-- start Dataset records --
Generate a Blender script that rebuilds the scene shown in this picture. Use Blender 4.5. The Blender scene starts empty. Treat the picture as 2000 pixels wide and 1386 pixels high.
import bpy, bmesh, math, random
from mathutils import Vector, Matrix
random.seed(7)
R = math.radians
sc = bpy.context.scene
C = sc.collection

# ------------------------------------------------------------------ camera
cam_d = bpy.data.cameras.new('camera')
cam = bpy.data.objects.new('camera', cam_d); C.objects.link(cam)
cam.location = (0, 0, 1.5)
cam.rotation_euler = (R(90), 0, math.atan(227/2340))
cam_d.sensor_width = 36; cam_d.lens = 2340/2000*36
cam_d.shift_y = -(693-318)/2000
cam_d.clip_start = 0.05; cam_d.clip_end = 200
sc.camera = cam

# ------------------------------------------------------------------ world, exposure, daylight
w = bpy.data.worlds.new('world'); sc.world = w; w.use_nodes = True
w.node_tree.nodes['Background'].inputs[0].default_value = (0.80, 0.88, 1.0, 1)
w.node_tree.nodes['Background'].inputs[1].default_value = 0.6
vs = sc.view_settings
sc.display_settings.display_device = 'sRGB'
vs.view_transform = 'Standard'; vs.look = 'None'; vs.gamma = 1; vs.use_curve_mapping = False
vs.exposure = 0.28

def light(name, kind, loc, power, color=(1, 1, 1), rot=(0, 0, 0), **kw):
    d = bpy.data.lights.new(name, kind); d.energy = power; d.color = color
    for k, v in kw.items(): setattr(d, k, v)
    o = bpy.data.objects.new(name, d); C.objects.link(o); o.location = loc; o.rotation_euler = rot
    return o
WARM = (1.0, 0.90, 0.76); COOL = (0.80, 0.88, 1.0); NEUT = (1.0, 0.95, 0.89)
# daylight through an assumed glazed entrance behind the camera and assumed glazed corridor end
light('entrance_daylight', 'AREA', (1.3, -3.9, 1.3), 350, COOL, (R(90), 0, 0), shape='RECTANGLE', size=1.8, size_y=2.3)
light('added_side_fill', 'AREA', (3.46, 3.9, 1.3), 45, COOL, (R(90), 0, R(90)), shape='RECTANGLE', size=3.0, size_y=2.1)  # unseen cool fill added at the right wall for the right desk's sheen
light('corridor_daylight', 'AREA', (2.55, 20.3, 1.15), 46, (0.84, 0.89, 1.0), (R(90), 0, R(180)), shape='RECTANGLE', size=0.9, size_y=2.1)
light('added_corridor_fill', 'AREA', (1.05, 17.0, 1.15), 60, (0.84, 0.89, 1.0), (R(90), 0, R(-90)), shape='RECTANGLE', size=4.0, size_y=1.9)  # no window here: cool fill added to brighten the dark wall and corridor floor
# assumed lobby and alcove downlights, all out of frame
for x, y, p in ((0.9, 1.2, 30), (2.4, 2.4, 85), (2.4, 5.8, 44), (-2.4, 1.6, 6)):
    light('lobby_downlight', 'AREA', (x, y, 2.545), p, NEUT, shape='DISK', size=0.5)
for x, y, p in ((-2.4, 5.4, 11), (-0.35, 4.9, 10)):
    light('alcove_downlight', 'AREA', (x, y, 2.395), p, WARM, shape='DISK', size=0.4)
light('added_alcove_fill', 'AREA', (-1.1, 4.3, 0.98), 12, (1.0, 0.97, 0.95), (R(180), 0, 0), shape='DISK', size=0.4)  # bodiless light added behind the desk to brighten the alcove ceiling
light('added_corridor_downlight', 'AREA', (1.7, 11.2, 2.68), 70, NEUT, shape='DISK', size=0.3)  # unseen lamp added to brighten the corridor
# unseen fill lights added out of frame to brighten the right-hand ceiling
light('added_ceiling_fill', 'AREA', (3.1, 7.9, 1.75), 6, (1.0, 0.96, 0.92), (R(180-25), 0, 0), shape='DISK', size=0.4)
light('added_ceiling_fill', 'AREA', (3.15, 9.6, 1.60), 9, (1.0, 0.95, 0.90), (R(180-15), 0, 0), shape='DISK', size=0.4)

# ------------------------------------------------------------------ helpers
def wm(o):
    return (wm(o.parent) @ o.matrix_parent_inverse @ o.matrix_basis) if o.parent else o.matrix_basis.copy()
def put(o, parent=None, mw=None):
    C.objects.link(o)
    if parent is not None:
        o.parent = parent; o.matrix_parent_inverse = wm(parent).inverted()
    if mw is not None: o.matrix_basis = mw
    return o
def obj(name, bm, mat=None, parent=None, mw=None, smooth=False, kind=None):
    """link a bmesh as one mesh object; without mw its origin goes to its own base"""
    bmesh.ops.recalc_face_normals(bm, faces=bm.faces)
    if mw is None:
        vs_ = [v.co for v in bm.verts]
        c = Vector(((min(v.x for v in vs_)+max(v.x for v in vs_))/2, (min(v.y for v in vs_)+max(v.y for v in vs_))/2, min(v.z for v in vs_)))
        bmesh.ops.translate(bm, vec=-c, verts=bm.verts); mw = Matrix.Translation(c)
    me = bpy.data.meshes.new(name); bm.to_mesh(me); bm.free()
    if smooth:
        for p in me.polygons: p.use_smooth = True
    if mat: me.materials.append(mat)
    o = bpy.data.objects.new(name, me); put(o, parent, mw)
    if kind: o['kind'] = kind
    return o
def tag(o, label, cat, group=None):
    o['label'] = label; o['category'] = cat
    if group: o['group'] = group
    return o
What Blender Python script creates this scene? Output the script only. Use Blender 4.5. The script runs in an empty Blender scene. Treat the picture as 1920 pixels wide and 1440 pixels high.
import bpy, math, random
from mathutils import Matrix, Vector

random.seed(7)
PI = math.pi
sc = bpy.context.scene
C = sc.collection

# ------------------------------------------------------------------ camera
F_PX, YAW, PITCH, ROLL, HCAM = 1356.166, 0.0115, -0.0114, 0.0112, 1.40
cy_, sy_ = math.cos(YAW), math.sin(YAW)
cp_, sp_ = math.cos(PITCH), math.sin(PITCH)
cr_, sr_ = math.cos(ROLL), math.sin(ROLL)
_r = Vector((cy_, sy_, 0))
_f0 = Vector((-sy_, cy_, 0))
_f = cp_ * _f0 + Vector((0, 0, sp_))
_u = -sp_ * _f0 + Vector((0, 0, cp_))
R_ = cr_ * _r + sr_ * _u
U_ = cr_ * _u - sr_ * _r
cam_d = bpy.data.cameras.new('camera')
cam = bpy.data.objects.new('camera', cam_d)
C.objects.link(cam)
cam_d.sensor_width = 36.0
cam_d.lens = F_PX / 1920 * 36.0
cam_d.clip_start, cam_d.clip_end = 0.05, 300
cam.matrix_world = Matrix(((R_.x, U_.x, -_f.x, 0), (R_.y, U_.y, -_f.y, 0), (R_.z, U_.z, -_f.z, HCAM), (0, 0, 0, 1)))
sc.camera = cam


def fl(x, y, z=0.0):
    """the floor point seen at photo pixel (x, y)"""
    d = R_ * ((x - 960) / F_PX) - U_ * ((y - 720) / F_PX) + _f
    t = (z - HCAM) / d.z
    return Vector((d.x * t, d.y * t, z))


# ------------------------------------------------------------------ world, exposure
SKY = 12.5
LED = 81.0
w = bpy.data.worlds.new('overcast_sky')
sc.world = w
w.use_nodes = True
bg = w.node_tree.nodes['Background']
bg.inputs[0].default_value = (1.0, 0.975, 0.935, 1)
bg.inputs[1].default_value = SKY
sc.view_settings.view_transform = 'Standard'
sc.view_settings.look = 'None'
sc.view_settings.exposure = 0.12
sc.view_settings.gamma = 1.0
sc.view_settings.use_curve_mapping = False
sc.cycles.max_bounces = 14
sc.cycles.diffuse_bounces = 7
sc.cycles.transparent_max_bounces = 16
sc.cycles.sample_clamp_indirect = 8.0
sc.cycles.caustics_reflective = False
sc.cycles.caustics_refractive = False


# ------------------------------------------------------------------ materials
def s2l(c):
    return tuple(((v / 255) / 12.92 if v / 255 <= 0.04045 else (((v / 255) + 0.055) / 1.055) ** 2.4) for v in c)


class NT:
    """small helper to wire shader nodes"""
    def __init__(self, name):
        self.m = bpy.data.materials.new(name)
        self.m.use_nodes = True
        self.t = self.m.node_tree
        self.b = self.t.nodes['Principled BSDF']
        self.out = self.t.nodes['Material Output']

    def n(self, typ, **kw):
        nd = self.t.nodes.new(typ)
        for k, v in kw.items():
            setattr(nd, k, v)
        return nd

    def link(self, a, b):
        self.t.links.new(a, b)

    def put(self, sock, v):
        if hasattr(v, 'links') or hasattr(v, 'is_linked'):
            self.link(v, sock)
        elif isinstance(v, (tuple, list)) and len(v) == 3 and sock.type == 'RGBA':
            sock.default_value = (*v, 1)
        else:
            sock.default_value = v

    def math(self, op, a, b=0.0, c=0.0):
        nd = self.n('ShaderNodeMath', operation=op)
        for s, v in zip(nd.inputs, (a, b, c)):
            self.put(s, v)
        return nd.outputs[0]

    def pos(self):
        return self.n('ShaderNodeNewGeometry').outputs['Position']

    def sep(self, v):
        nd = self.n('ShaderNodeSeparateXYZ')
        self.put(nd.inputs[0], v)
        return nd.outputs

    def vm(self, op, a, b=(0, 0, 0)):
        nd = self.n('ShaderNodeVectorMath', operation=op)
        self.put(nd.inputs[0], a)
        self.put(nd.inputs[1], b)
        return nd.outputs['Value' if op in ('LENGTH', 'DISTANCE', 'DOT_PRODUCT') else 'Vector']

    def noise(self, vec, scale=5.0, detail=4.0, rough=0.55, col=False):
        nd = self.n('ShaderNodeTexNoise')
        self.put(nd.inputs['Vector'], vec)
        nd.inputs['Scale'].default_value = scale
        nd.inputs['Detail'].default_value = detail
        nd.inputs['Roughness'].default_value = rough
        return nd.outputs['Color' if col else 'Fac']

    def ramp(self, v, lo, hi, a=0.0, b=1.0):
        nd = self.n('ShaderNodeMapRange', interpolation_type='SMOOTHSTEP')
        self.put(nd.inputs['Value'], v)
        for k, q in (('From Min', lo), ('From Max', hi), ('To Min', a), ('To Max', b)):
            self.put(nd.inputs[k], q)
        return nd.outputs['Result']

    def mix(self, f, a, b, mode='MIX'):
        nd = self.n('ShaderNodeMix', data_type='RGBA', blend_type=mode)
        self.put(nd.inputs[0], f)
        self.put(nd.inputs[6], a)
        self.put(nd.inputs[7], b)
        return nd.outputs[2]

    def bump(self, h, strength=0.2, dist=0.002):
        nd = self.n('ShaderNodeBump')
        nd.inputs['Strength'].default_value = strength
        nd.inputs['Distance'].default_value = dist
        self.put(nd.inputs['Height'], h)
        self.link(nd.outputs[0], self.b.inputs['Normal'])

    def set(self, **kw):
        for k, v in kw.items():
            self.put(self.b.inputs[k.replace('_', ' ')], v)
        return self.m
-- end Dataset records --
■ Task brief: Above are the entries. Quote exactly the lines from the one bearing "What Blender Python" through the one bearing "from mathutils import Matrix, Vector".

■ Response to the task:
What Blender Python script creates this scene? Output the script only. Use Blender 4.5. The script runs in an empty Blender scene. Treat the picture as 1920 pixels wide and 1440 pixels high.
import bpy, math, random
from mathutils import Matrix, Vector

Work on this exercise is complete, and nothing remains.